Comment traiter un sujet pareil ? Intelligemment, Jonas Åkerlund évite les écueils du biopic. Ni iconoclaste, ni hagiographique, Lords of Chaos questionne ce groupuscule de jeunes gens en pleine dérive sectaire. Pour ce faire, Åkerlund utilise les codes du thriller et du teen movie ou plutôt du film sur les adolescents, à la manière du Elephant de Gus Van Sant ou de Virgin Suicides par Sofia Coppola. Contrairement à la règle tacite du biopic, le réalisateur revendique d'emblée le caractère fictif de son sujet : "Inspiré de faits et de mensonges", comme l'annonce un cartouche en début de film. Dès lors, on perçoit plus intimement la psychologie de cette micro-société, de moins en moins capable de distinguer la réalité du fantasme artistique.Or, le fantasme va très loin chez Mayhem. Lords of Chaos est subtil mais n'en reste pas moins extrêmement éprouvant. Les faits impardonnables commis au sein de l'«inner circle» sont filmés de la manière la plus anti-glamour possible, justifiant largement une interdiction au moins de 16 ans.
L'ensemble est lugubre -parfois drôle, étrangement- et servi par un excellent trio d'acteurs.

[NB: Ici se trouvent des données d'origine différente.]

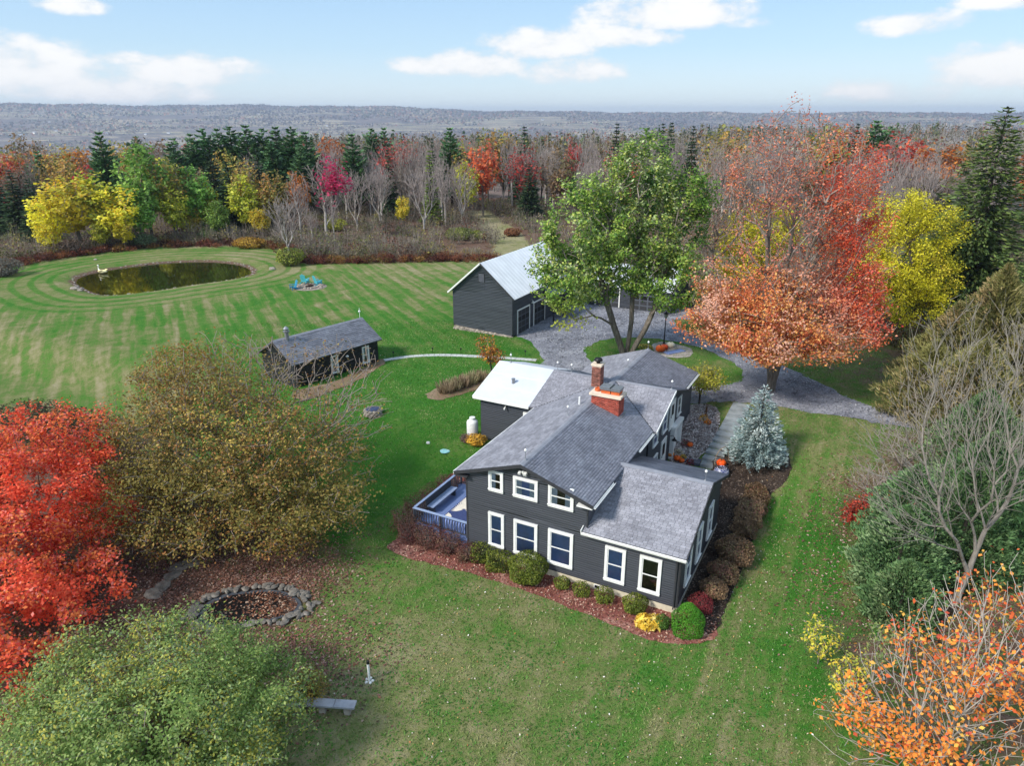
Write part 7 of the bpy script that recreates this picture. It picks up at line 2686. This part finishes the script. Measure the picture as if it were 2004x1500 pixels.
ROWS = [
    ('spruce', 18, 462, 338, 1.3, 'dark spruce leftmost behind the pond hedge'), ('spruce', 48, 466, 330, 1.3, 'dark spruce second from the left behind the pond hedge'), ('spruce', 80, 470, 348, 1.2, 'dark spruce just left of the yellow trees'),
    ('yellow', 112, 492, 374, 1.1, 'bright yellow tree leftmost by the pond'), ('yellow', 160, 488, 336, 1.35, 'tall bright yellow tree behind the pond left end'), ('yellow2', 205, 484, 328, 1.3, 'yellow green tree tallest of the yellow group'), ('yellow', 245, 486, 356, 1.15, 'yellow tree right end of the yellow group'),
    ('yellow', 100, 498, 432, .75, 'low golden tree at the left foot of the yellow group'), ('yellow', 246, 490, 425, .75, 'low golden tree at the right foot of the yellow group'), ('yellow2', 205, 492, 420, .8, 'low yellow green tree in front of the yellow group'),
    ('green', 300, 474, 272, 1.15, 'tall fresh green tree behind the pond'), ('green', 282, 482, 365, 1.0, 'lower fresh green tree beside the yellow group'), ('olive', 345, 470, 300, 1.0, 'olive and gold tree right of the tall green one'), ('green', 392, 466, 318, 1.0, 'yellowish green tree before the dark spruces'),
    ('yellow', 378, 468, 400, .85, 'small round yellow tree behind the pond'), ('spruce', 462, 456, 312, 1.3, 'broad dark spruce behind the pond right end'), ('spruce', 432, 452, 285, 1.3, 'tall dark spruce behind the broad one'), ('spruce', 520, 452, 290, 1.2, 'dark spruce behind the white stemmed trees'),
    ('olive', 492, 458, 302, .8, 'thin olive yellow tree between the spruces'), ('yellow2', 528, 458, 350, .6, 'narrow yellow green sapling tree among bare stems'), ('larch', 425, 470, 425, 1.2, 'small green evergreen behind the red hedge'),
    ('yellow2', 412, 462, 345, .9, 'light yellow green tree before the pine row left end'), ('yellow2', 350, 474, 352, .9, 'light yellow green tree behind the small round yellow one'), ('yellow2', 484, 464, 335, .9, 'soft yellow green tree under the middle of the pine row'), ('olive', 545, 460, 325, .95, 'pale olive tree under the right of the pine row'), ('green', 432, 472, 388, .9, 'low fresh green tree by the broad dark spruce'), ('yellow', 512, 470, 402, .7, 'low golden tree at the foot of the dark spruces'), ('orange', 590, 446, 322, .8, 'soft orange tree right of the pine row foot'), ('yellow2', 330, 440, 300, 1.0, 'yellow green tree behind the tall fresh green one'),
    ('vase', 565, 506, 378, 1.15, 'vase shaped pale bare tree at the brush edge'), ('bare1', 590, 470, 330, .9, 'white stemmed bare tree behind the vase shaped one'), ('rosy', 640, 468, 300, 1.35, 'bare tree with a magenta pink right side'), ('vase', 700, 452, 330, .9, 'pale bare tree right of the magenta one'),
    ('pine', 228, 440, 258, 1.0, 'lone tall white pine above the yellow trees'), ('pine', 395, 420, 262, 1.0, 'pine at the left end of the pine row'), ('pine2', 420, 418, 250, 1.1, 'second pine of the pine row'), ('pine', 446, 416, 252, 1.1, 'third pine of the pine row'), ('pine2', 470, 414, 246, 1.15, 'fourth pine of the pine row with a golden neighbour'),
    ('pine', 500, 414, 245, 1.2, 'fifth pine of the pine row'), ('pine2', 530, 412, 250, 1.15, 'sixth pine of the pine row'), ('pine', 556, 412, 248, 1.2, 'seventh pine of the pine row'), ('pine2', 585, 412, 247, 1.2, 'eighth pine of the pine row'), ('pine', 612, 414, 258, 1.1, 'pine at the right end of the pine row'), ('pine', 360, 424, 270, 1.0, 'pine standing left of the pine row'), ('pine2', 545, 420, 275, 1.1, 'lower pine in front of the pine row'), ('pine', 600, 424, 282, 1.0, 'lower pine at the front right of the pine row'),
    ('red', 15, 430, 300, 1.2, 'orange red tree at the far left edge'), ('red', 52, 424, 290, 1.3, 'orange red tree second from the left edge'), ('orange', 84, 420, 290, 1.2, 'rusty orange tree on the left skyline'), ('orange', 112, 414, 280, 1.2, 'golden orange tree on the left skyline'), ('olive', 146, 412, 276, 1.2, 'golden olive tree on the left skyline'), ('orange', 178, 412, 276, 1.2, 'orange tree left of the lone pine'), ('crimson', 185, 436, 316, .8, 'magenta tree peeping above the yellow group'), ('brown', 205, 418, 286, 1.2, 'brown tree behind the lone pine'), ('olive', 260, 420, 275, 1.1, 'dull olive tree right of the lone pine'),
    ('orange', 655, 405, 250, 1.1, 'orange tree on the skyline right of the pines'), ('pine', 700, 425, 262, 1.0, 'pine right of the orange skyline tree'), ('pine2', 735, 402, 250, 1.0, 'pine on the skyline above the red tree'), ('pine', 760, 400, 250, .9, 'pine on the skyline behind the red tree'), ('ruddy', 772, 410, 262, 1.2, 'red topped half bare tree on the skyline'), ('spruce', 766, 428, 290, .8, 'dark narrow spruce below the red topped tree'),
    ('larch', 845, 440, 292, 1.2, 'bright green narrow larch among bare trees'), ('spruce', 851, 420, 268, .6, 'thin dark spruce behind the bright larch'), ('pine', 885, 410, 250, 1.0, 'pine left of the orange red tree'), ('olive', 905, 410, 268, .9, 'olive tree beside the skyline pine'), ('red', 945, 422, 265, 1.05, 'orange red tree in the middle of the woods'), ('yellow2', 915, 428, 308, .8, 'small pale yellow tree before the orange red one'), ('ruddy', 1020, 418, 276, 1.25, 'salmon red half bare tree left of the green maple'),
    ('spruce', 1026, 398, 244, 1.1, 'dark spruce behind the salmon red tree'), ('spruce', 1036, 432, 318, 1.2, 'low dark spruce before the salmon red tree'), ('yellow', 790, 446, 380, .6, 'small narrow golden tree standing alone in the brush'), ('olive', 955, 396, 243, 1.0, 'pale olive tree on the middle skyline'), ('olive', 985, 394, 246, 1.0, 'second pale olive tree on the middle skyline'), ('vase', 830, 452, 318, 1.1, 'tall pale vase shaped bare tree in the brush'), ('vase', 905, 440, 330, 1.0, 'pale bare tree left of the mown path'), ('bare2', 872, 442, 340, 1.0, 'slender pale bare tree near the mown path'), ('vase', 745, 440, 322, 1.0, 'pale bare tree behind the golden sapling'), ('bare1', 612, 478, 402, .8, 'short pale bare tree at the brush front'), ('bare2', 655, 475, 388, .8, 'short slender bare tree at the brush front'),
    ('spruce', 1200, 400, 238, 1.0, 'dark spruce above the green maple'), ('spruce', 1288, 396, 238, .9, 'dark spruce right of the green maple top'), ('spruce', 1304, 394, 236, .9, 'second dark spruce right of the green maple top'), ('spruce', 1346, 394, 243, .9, 'lone dark spruce between the big maples'), ('olive', 1408, 400, 237, 1.5, 'broad olive tree behind the bare tree on the skyline'), ('olive', 1600, 400, 240, 1.4, 'olive brown tree behind the great maple top'), ('spruce', 1655, 398, 238, .8, 'spruce right of the great maple top'), ('pine', 1690, 398, 236, 1.2, 'pine right of the great maple top'), ('pine2', 1716, 398, 246, 1.0, 'lower pine beside the crimson skyline tree'), ('red', 1736, 410, 250, 1.5, 'round scarlet tree on the right skyline'), ('orange', 1812, 420, 264, 1.4, 'rust orange tree on the right skyline'), ('orange', 1996, 440, 275, 1.2, 'orange tree peeping behind the towering spruce'), ('olive', 1880, 410, 262, 1.3, 'olive tree left of the towering spruce'), ('brown', 1850, 412, 272, 1.2, 'brown tree left of the towering spruce'),
    ('green', 1125, 420, 330, .9, 'green tree behind the barn under the maple'), ('red', 1120, 400, 262, .6, 'small red tree on the skyline left of the maple'), ('brown', 1080, 410, 275, 1.1, 'dull brown tree left of the maple top'),
]
for k_, px, pyb, pyt, w, lb in ROWS:
    plant(k_, px, pyb, pyt, w, lb)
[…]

Quant à la musique, elle s'efface progressivement au fil de la narration, tant il apparaît que la dinguerie de ces gars-là a peu de chose à voir avec le rock. Près de 30 ans après les faits, le féroce black metal existe toujours, y compris à Oslo. Mais personne ne tue personne, les églises ne sont jamais incendiées et les métalleux sont considérés aujourd'hui comme une tribu agitée et bruyante de quasi bisounours. Le jeu de massacre autour de Mayhem est d'une autre trempe. A rapprocher peut-être d'autres formes de radicalisation.